_Data shown_.
Start

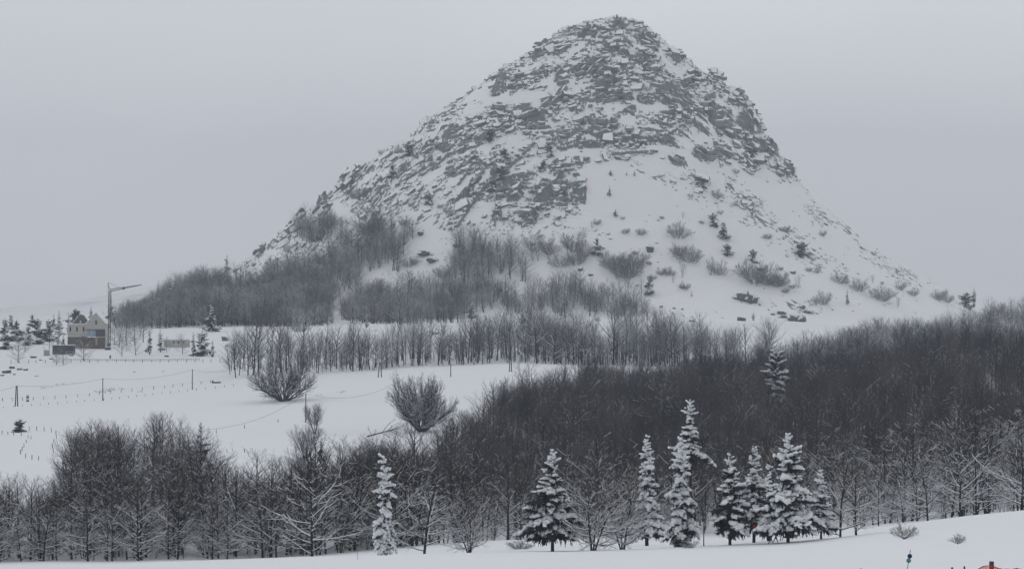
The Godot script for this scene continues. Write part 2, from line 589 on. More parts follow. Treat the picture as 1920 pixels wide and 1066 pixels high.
func block_mesh(sd: int, tone: float) -> ArrayMesh:      # an angular rock with snow on what faces up
	var rn := RandomNumberGenerator.new()
	rn.seed = sd
	var c := []
	for k in 8:
		c.append(Vector3((k & 1) - 0.5, ((k >> 1) & 1) - 0.5, ((k >> 2) & 1) - 0.5) + Vector3(rn.randf_range(-0.17, 0.17), rn.randf_range(-0.16, 0.16), rn.randf_range(-0.17, 0.17)))
	var m := MB.new()
	for f in [[0, 1, 3, 2], [4, 5, 7, 6], [0, 1, 5, 4], [2, 3, 7, 6], [0, 2, 6, 4], [1, 3, 7, 5]]:
		var mid := Vector3.ZERO
		for q in f: mid += c[q] * 0.25
		mid *= rn.randf_range(1.0, 1.35)
		for q in 4:
			var a: Vector3 = c[f[q]]
			var b: Vector3 = c[f[(q + 1) % 4]]
			var n := (b - a).cross(mid - a).normalized()
			if n.dot(a + b + mid) < 0.0: n = -n
			var g := tone * rn.randf_range(0.75, 1.25)
			var col := Color(0.88, 0.90, 0.92) if n.y > 0.36 else Color(g * 0.90, g, g * 1.04)
			var st := m.v.size()
			for p in [a, b, mid]:
				m.v.append(p); m.n.append(n); m.c.append(col)
			m.tri(st, st + 1, st + 2)
	return m.mesh()


func build_crags() -> void:
	var big := FastNoiseLite.new(); big.seed = 51; big.frequency = 0.032; big.fractal_octaves = 3
	var sets := []
	for k in 10: sets.append([])
	rng.seed = 90
	var count := 0
	var z := -1486.0
	while z < -1285.0:
		var x := -155.0
		while x < 245.0:
			var xx := x + rng.randf_range(-0.6, 0.6)
			var zz := z + rng.randf_range(-0.6, 0.6)
			x += 1.25
			var b := cone(xx, zz)
			if b < -16.0: continue
			var px := CX - xx * F / zz
			var py := CY + b * F / zz
			var m := chart(mask, px, py)
			var s := chart(scree, px, py)
			var w := big.get_noise_2d(xx, b * 1.5)
			var chance := 0.44 * pow(clampf(m * (0.92 + 2.0 * w), 0.0, 1.0), 1.8)
			var chance2 := 0.40 * clampf(s * (0.55 + 1.8 * w), 0.0, 1.0) + 0.006
			var u := rng.randf()
			var size := 0.0
			if u < chance:
				size = 0.55 + 1.3 * pow(rng.randf(), 2.2) + (2.2 * m * pow(rng.randf(), 5.0))
			elif u < chance + chance2:
				size = rng.randf_range(0.28, 0.75) + 0.5 * pow(rng.randf(), 6.0)
			else:
				continue
			var i := clampi(peak_x.bsearch(xx), 0, peak_x.size() - 1)
			var j := clampi(peak_z.bsearch(zz), 0, peak_z.size() - 1)
			var p := peak_at[j * peak_x.size() + i]
			var al := lerpf(0.72, 0.12, smoothstep(650.0, 1020.0, px)) - 0.45 * smoothstep(1200.0, 1420.0, px) + rng.randf_range(-0.22, 0.22)
			var bas := Basis(Vector3.UP, rng.randf_range(-0.5, 0.5)) * Basis(Vector3(0, 0, 1), al) * Basis(Vector3.RIGHT, rng.randf_range(0.1, 0.9) - 0.35 * smoothstep(0.75, 1.0, m))
			bas = bas * Basis.from_scale(Vector3(size * rng.randf_range(1.0, 2.3), size * rng.randf_range(0.5, 0.95), size * rng.randf_range(1.2, 2.2)))
			sets[rng.randi() % 10].append(Transform3D(bas, p + Vector3(0, size * rng.randf_range(-0.05, 0.2), size * 0.1)))
			count += 1
		z += 1.25
	# the named crags: a few large leaning blocks each
	for e in crag_list:
		if e[5] < 0.85: continue
		for q in (8 if e[5] >= 1.0 else 4):
			var p := at(e[0] + rng.randf_range(-0.6, 0.6) * e[2], e[1] + rng.randf_range(-0.7, 0.7) * e[3], 900.0)
			var sc := 0.3 * rng.randf_range(0.2, 0.5)
			var bas := Basis(Vector3.UP, rng.randf_range(-0.6, 0.6)) * Basis(Vector3(0, 0, 1), deg_to_rad(-e[4]) + rng.randf_range(-0.3, 0.3)) * Basis(Vector3.RIGHT, rng.randf_range(-0.1, 0.45))
			bas = bas * Basis.from_scale(Vector3(minf(e[2], 24.0) * 1.5 * sc, minf(e[3], 22.0) * 1.3 * sc, clampf(e[3], 9.0, 22.0) * 1.3 * sc))
			sets[rng.randi() % 10].append(Transform3D(bas, p + Vector3(0, 0.3, 0.2)))
			count += 1
	# straight ribs of rock running down the slope
	for e in [[931, 353, 934, 387], [934, 387, 926, 419], [884, 387, 858, 424], [873, 353, 851, 383], [910, 348, 890, 381], [975, 345, 971, 366], [971, 366, 950, 378], [1032, 345, 1031, 374], [1063, 340, 1063, 371], [1003, 382, 998, 419], [998, 419, 981, 422], [1098, 358, 1097, 380],
			[1001, 270, 964, 307], [964, 307, 924, 334], [885, 345, 905, 325], [820, 300, 860, 262], [790, 330, 830, 300], [740, 350, 790, 318], [860, 345, 885, 310], [1120, 262, 1160, 266], [1060, 250, 1110, 246], [1150, 288, 1230, 284], [1200, 240, 1260, 250], [1005, 350, 1035, 346], [1040, 356, 1066, 352], [1015, 372, 1034, 374], [1036, 372, 1064, 374], [985, 420, 1002, 416], [955, 365, 975, 352], [918, 372, 936, 362]]:
		var a := Vector2(e[0], e[1])
		var b := Vector2(e[2], e[3])
		var n := int(a.distance_to(b) / 3.2) + 1
		for i in n + 1:
			var q := a.lerp(b, float(i) / n) + Vector2(rng.randf_range(-1, 1), rng.randf_range(-1, 1))
			var p := at(q.x, q.y, 900.0)
			var dir := atan2(-(b.y - a.y), b.x - a.x)
			var bas := Basis(Vector3.UP, rng.randf_range(-0.3, 0.3)) * Basis(Vector3(0, 0, 1), dir + rng.randf_range(-0.2, 0.2))
			bas = bas * Basis.from_scale(Vector3(rng.randf_range(1.2, 2.2), rng.randf_range(0.7, 1.5), rng.randf_range(1.0, 2.0)))
			sets[rng.randi() % 10].append(Transform3D(bas, p + Vector3(0, 0.2, 0.3)))
			count += 1
	var o := Node3D.new()
	o.name = "crag_rocks"
	add_child(o)
	tag(o, "countless dark rocks breaking through the snow of the peak", "rocks", "", "stuff")
	for k in 10:
		var mm := MultiMesh.new()
		mm.transform_format = MultiMesh.TRANSFORM_3D
		mm.mesh = block_mesh(700 + k, 0.165 + 0.01 * k)
		mm.instance_count = sets[k].size()
		for i in sets[k].size():
			mm.set_instance_transform(i, sets[k][i])
		var mi := MultiMeshInstance3D.new()
		mi.name = "rock"
		mi.multimesh = mm
		mi.material_override = M.rock_snow
		mi.set_meta("kind", "stuff")
		o.add_child(mi, true)
	print("crag rocks %d" % count)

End

_What is needed_. Output the lines above in full and exactly as given, omitting any pictures.

_Complete answer_.
The Godot script for this scene continues. Write part 2, from line 589 on. More parts follow. Treat the picture as 1920 pixels wide and 1066 pixels high.
func block_mesh(sd: int, tone: float) -> ArrayMesh:      # an angular rock with snow on what faces up
	var rn := RandomNumberGenerator.new()
	rn.seed = sd
	var c := []
	for k in 8:
		c.append(Vector3((k & 1) - 0.5, ((k >> 1) & 1) - 0.5, ((k >> 2) & 1) - 0.5) + Vector3(rn.randf_range(-0.17, 0.17), rn.randf_range(-0.16, 0.16), rn.randf_range(-0.17, 0.17)))
	var m := MB.new()
	for f in [[0, 1, 3, 2], [4, 5, 7, 6], [0, 1, 5, 4], [2, 3, 7, 6], [0, 2, 6, 4], [1, 3, 7, 5]]:
		var mid := Vector3.ZERO
		for q in f: mid += c[q] * 0.25
		mid *= rn.randf_range(1.0, 1.35)
		for q in 4:
			var a: Vector3 = c[f[q]]
			var b: Vector3 = c[f[(q + 1) % 4]]
			var n := (b - a).cross(mid - a).normalized()
			if n.dot(a + b + mid) < 0.0: n = -n
			var g := tone * rn.randf_range(0.75, 1.25)
			var col := Color(0.88, 0.90, 0.92) if n.y > 0.36 else Color(g * 0.90, g, g * 1.04)
			var st := m.v.size()
			for p in [a, b, mid]:
				m.v.append(p); m.n.append(n); m.c.append(col)
			m.tri(st, st + 1, st + 2)
	return m.mesh()


func build_crags() -> void:
	var big := FastNoiseLite.new(); big.seed = 51; big.frequency = 0.032; big.fractal_octaves = 3
	var sets := []
	for k in 10: sets.append([])
	rng.seed = 90
	var count := 0
	var z := -1486.0
	while z < -1285.0:
		var x := -155.0
		while x < 245.0:
			var xx := x + rng.randf_range(-0.6, 0.6)
			var zz := z + rng.randf_range(-0.6, 0.6)
			x += 1.25
			var b := cone(xx, zz)
			if b < -16.0: continue
			var px := CX - xx * F / zz
			var py := CY + b * F / zz
			var m := chart(mask, px, py)
			var s := chart(scree, px, py)
			var w := big.get_noise_2d(xx, b * 1.5)
			var chance := 0.44 * pow(clampf(m * (0.92 + 2.0 * w), 0.0, 1.0), 1.8)
			var chance2 := 0.40 * clampf(s * (0.55 + 1.8 * w), 0.0, 1.0) + 0.006
			var u := rng.randf()
			var size := 0.0
			if u < chance:
				size = 0.55 + 1.3 * pow(rng.randf(), 2.2) + (2.2 * m * pow(rng.randf(), 5.0))
			elif u < chance + chance2:
				size = rng.randf_range(0.28, 0.75) + 0.5 * pow(rng.randf(), 6.0)
			else:
				continue
			var i := clampi(peak_x.bsearch(xx), 0, peak_x.size() - 1)
			var j := clampi(peak_z.bsearch(zz), 0, peak_z.size() - 1)
			var p := peak_at[j * peak_x.size() + i]
			var al := lerpf(0.72, 0.12, smoothstep(650.0, 1020.0, px)) - 0.45 * smoothstep(1200.0, 1420.0, px) + rng.randf_range(-0.22, 0.22)
			var bas := Basis(Vector3.UP, rng.randf_range(-0.5, 0.5)) * Basis(Vector3(0, 0, 1), al) * Basis(Vector3.RIGHT, rng.randf_range(0.1, 0.9) - 0.35 * smoothstep(0.75, 1.0, m))
			bas = bas * Basis.from_scale(Vector3(size * rng.randf_range(1.0, 2.3), size * rng.randf_range(0.5, 0.95), size * rng.randf_range(1.2, 2.2)))
			sets[rng.randi() % 10].append(Transform3D(bas, p + Vector3(0, size * rng.randf_range(-0.05, 0.2), size * 0.1)))
			count += 1
		z += 1.25
	# the named crags: a few large leaning blocks each
	for e in crag_list:
		if e[5] < 0.85: continue
		for q in (8 if e[5] >= 1.0 else 4):
			var p := at(e[0] + rng.randf_range(-0.6, 0.6) * e[2], e[1] + rng.randf_range(-0.7, 0.7) * e[3], 900.0)
			var sc := 0.3 * rng.randf_range(0.2, 0.5)
			var bas := Basis(Vector3.UP, rng.randf_range(-0.6, 0.6)) * Basis(Vector3(0, 0, 1), deg_to_rad(-e[4]) + rng.randf_range(-0.3, 0.3)) * Basis(Vector3.RIGHT, rng.randf_range(-0.1, 0.45))
			bas = bas * Basis.from_scale(Vector3(minf(e[2], 24.0) * 1.5 * sc, minf(e[3], 22.0) * 1.3 * sc, clampf(e[3], 9.0, 22.0) * 1.3 * sc))
			sets[rng.randi() % 10].append(Transform3D(bas, p + Vector3(0, 0.3, 0.2)))
			count += 1
	# straight ribs of rock running down the slope
	for e in [[931, 353, 934, 387], [934, 387, 926, 419], [884, 387, 858, 424], [873, 353, 851, 383], [910, 348, 890, 381], [975, 345, 971, 366], [971, 366, 950, 378], [1032, 345, 1031, 374], [1063, 340, 1063, 371], [1003, 382, 998, 419], [998, 419, 981, 422], [1098, 358, 1097, 380],
			[1001, 270, 964, 307], [964, 307, 924, 334], [885, 345, 905, 325], [820, 300, 860, 262], [790, 330, 830, 300], [740, 350, 790, 318], [860, 345, 885, 310], [1120, 262, 1160, 266], [1060, 250, 1110, 246], [1150, 288, 1230, 284], [1200, 240, 1260, 250], [1005, 350, 1035, 346], [1040, 356, 1066, 352], [1015, 372, 1034, 374], [1036, 372, 1064, 374], [985, 420, 1002, 416], [955, 365, 975, 352], [918, 372, 936, 362]]:
		var a := Vector2(e[0], e[1])
		var b := Vector2(e[2], e[3])
		var n := int(a.distance_to(b) / 3.2) + 1
		for i in n + 1:
			var q := a.lerp(b, float(i) / n) + Vector2(rng.randf_range(-1, 1), rng.randf_range(-1, 1))
			var p := at(q.x, q.y, 900.0)
			var dir := atan2(-(b.y - a.y), b.x - a.x)
			var bas := Basis(Vector3.UP, rng.randf_range(-0.3, 0.3)) * Basis(Vector3(0, 0, 1), dir + rng.randf_range(-0.2, 0.2))
			bas = bas * Basis.from_scale(Vector3(rng.randf_range(1.2, 2.2), rng.randf_range(0.7, 1.5), rng.randf_range(1.0, 2.0)))
			sets[rng.randi() % 10].append(Transform3D(bas, p + Vector3(0, 0.2, 0.3)))
			count += 1
	var o := Node3D.new()
	o.name = "crag_rocks"
	add_child(o)
	tag(o, "countless dark rocks breaking through the snow of the peak", "rocks", "", "stuff")
	for k in 10:
		var mm := MultiMesh.new()
		mm.transform_format = MultiMesh.TRANSFORM_3D
		mm.mesh = block_mesh(700 + k, 0.165 + 0.01 * k)
		mm.instance_count = sets[k].size()
		for i in sets[k].size():
			mm.set_instance_transform(i, sets[k][i])
		var mi := MultiMeshInstance3D.new()
		mi.name = "rock"
		mi.multimesh = mm
		mi.material_override = M.rock_snow
		mi.set_meta("kind", "stuff")
		o.add_child(mi, true)
	print("crag rocks %d" % count)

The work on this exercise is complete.